What does success look like?
What does success look like?
An effective CXOps department will be responsible for a range of tasks related to increasing customer satisfaction, driving value via adoption/engagement, and extending customers’ lifetime value. Tasks related to these goals can take the form of:
Creating adoption and Save playbooks
Executing Customer Success initiatives for the company
Assessing risk management
Renewal and upsell forecasting
Examining existing processes to look for or upsell opportunities
Conducting customer churn analysis
The CXOps team will also be responsible for tracking key performance indicators related to Customer Success that provide insights that lead to proactive strategies. Examples of processes CXOps manage include customer health scores and historical trends. With these metrics in place a member of the CS team can take action before a customer churns.
High Touch vs Low Touch Models
The low-touch vs high-touch customer success engagement is normally defined as dedicated human interaction contrasted with automated bots. Instead, the distinction should be better presented as a choice between one-on-one customer assistance versus self-serve solutions.
High-touch
This strategy involves regular, one-on-one assistance from a dedicated Customer Success Manager for whom this might be their only account. Strategic or high-value customers may have a high touch support offering. High-touch CS offers a personal guide for the customer.

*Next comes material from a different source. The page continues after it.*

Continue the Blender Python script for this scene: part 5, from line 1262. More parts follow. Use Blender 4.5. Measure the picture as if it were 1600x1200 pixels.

The CS manager becomes a highly visual part of the customer experience and an integral part of product deployment beyond the initial period of onboarding. Such an effort will take up a greater amount of a CS employee’s resources than a low-touch/tech-touch model.
Low-touch
The low touch strategy involves automation or technology to greatly increase the number of customers a CSM can serve. It is frequently used for volume customers that generally have a low recurring revenue and/or uncomplicated rollout. Here the emphasis is on delivering the right message at the right time at scale. You are educating your customer on how they can better use your product’s features and functionalities on their own—and how to find help when they need it.